Project the right image

  • Polish up your social media profiles and check your privacy settings. Not only will hiring managers look for potential hires online and maybe find you--they'll actively see if they can find you if they're interested in your resume. Clean up anything controversial and start adding posts that make you look good to employers.
  • Establish a profile on LinkedIn. It's THE social media to use in a job search. Set up your profile and add a picture that makes you look professional, and start adding keywords that matter to your future industry. Keywords would be those that appear in job descriptions of roles you would like to have. Mention your degree, any work or volunteer experience that relates to your future career, and what job you want to get. Then start joining groups for that industry where you can learn from discussions and start seeing who's who. If you're not sure what to do, get my LinkedIn Profile Tutorial and knock your profile out in an hour.
  • Write your resume like it's selling you as a product--because it is. Put yourself in the shoes of an employer...what will they care about in your background? That's what goes on your resume. Even better, try to translate what you've done into numbers, dollars, and percentages. For example, "Honors student" doesn't pack as much punch as "3.8 GPA." In a resume, numbers speak louder than words.

    Here are a couple of articles to help you think about how to quantify your accomplishments and have a great resume, no matter how much experience you have:

    - Redo your Resume

    - Write a Resume that Pops

  • Beef up your resume with a job shadowing experience. Job shadows are where you follow someone around for a day to pick up a lot of information. They're not just for figuring out if this is the job you want. They can (and should) be used for picking the brain of the person you're following around: 

    - What's the best path into a job in this field? 

    - What does a typical day look like? 

    - What does it take to be successful? (Get more job shadow questions to ask.)

    When you put that experience on your resume, all of a sudden you have keywords that get it pulled up in that company's search for candidates AND show you're someone with initiative and smarts.

Find the jobs and get the interview
New Graduate Job Search Guide

  • Recognize that unadvertised jobs make up at least 70% of what's out there--and find those hidden jobs Your peers will be spending all their time on job boards, filling out application after application--and hear nothing. You, on the other hand, will be going straight to the hiring managers of companies you want to work for and introducing yourself--with an email, on Facebook, on LinkedIn, etc.

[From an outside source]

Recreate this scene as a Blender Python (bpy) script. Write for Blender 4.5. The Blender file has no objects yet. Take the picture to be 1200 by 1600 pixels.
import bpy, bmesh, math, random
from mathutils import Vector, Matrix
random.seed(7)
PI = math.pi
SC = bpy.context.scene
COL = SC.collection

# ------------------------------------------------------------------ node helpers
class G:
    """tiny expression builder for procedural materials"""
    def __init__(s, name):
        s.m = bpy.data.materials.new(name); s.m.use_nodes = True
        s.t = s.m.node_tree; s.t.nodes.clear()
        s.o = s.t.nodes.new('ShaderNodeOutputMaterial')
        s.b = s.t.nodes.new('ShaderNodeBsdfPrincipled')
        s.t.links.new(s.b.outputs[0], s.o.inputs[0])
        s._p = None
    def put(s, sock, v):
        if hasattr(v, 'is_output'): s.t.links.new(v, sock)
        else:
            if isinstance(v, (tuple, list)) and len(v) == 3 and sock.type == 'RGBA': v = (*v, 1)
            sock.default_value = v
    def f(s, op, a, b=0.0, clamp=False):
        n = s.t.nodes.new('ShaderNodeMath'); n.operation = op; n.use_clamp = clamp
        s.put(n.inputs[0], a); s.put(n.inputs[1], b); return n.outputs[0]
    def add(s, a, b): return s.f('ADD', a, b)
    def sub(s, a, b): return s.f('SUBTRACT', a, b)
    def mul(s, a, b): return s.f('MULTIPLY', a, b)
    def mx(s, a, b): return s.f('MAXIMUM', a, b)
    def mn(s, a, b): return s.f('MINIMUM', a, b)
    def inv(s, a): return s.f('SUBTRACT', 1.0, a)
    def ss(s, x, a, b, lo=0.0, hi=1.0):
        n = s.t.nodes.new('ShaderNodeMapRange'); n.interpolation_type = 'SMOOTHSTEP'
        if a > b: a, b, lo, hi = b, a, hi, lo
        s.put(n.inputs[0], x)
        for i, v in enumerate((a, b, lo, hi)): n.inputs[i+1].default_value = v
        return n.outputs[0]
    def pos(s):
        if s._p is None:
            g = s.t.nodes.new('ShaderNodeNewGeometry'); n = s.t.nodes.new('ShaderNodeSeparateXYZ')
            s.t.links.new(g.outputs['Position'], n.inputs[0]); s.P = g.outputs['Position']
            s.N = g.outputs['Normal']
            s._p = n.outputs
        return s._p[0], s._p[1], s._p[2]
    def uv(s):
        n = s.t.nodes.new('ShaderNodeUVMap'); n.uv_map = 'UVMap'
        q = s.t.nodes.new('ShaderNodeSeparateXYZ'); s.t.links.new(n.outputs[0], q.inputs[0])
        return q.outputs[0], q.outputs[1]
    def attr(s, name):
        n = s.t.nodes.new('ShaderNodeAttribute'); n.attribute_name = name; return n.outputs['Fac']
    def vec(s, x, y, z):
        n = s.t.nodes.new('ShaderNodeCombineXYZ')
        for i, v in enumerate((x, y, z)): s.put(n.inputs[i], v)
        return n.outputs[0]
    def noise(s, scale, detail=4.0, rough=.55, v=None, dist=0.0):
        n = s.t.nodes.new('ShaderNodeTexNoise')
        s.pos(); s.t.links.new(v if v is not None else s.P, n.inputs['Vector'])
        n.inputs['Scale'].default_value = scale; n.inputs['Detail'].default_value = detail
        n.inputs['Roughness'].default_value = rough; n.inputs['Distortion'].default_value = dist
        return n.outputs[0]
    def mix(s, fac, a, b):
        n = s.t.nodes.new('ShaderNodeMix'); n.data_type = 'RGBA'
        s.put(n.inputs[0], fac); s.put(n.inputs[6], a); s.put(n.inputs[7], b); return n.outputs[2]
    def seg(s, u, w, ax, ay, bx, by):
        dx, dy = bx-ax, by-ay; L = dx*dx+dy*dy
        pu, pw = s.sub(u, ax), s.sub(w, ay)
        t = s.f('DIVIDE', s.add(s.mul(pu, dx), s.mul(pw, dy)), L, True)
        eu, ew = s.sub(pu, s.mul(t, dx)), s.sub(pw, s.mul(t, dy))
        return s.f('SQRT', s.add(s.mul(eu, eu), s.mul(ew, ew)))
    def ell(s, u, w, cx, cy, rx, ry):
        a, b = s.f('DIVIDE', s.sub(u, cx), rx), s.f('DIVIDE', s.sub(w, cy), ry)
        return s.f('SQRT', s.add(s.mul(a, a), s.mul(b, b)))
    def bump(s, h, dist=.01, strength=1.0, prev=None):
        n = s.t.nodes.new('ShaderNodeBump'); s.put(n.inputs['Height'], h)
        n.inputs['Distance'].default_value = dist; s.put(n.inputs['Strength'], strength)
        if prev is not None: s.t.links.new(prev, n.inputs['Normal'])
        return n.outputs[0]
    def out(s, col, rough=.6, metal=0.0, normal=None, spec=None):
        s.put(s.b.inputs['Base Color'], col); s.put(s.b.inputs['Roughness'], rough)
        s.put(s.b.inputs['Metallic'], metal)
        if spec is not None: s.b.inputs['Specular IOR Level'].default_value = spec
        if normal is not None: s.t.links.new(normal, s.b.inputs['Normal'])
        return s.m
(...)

    It's nice if you know someone who can introduce you, but it's not necessary. I just talked to someone who spent months getting no bites in her "normal" search, so she found 41 hiring managers, contacted them, and got 6 responses in 24 hours. She's on her way to a few interviews for sure. It takes guts, but the results are worth it.

  • Even if you see an advertised job you want, contact the hiring manager about it before you do anything else. If he says "you have to apply online," at least now he knows your name. The thought of that kind of an aggressive step may make you a little nervous, but it's a fantastic move that gets you noticed in a very positive way.

Slam-dunk the interview

What's your biggest disadvantage in the interview? Usually it's a lack of experience--both work experience and interview experience. You can solve both.

  • Ask questions in the interview. This will make you stand out in a big way. Ask questions about the job, but also ask two strategic questions: 

    - In the beginning, ask what their ideal candidate looks like. The answer will tell you what they're most interested in, so you can tailor your answers to their questions accordingly. 

    - Toward the end, ask "Based on what we've talked about, can you see me being successful in this job?" or "Is there any reason you wouldn't hire me?" These 'closing' questions either get them on their first step toward a "Yes, you're hired" or clue you in on issues they have so you can solve them before they decide they'd be better off with someone else. These are very effective, but it's another thing that takes some courage to do.

These strategies are proven to work and your peers are probably not doing them. You're going the extra mile, and hiring managers will appreciate your initiative, enthusiasm, and professionalism. If you follow these steps, you will be employed before you know it. I wish you the best of luck.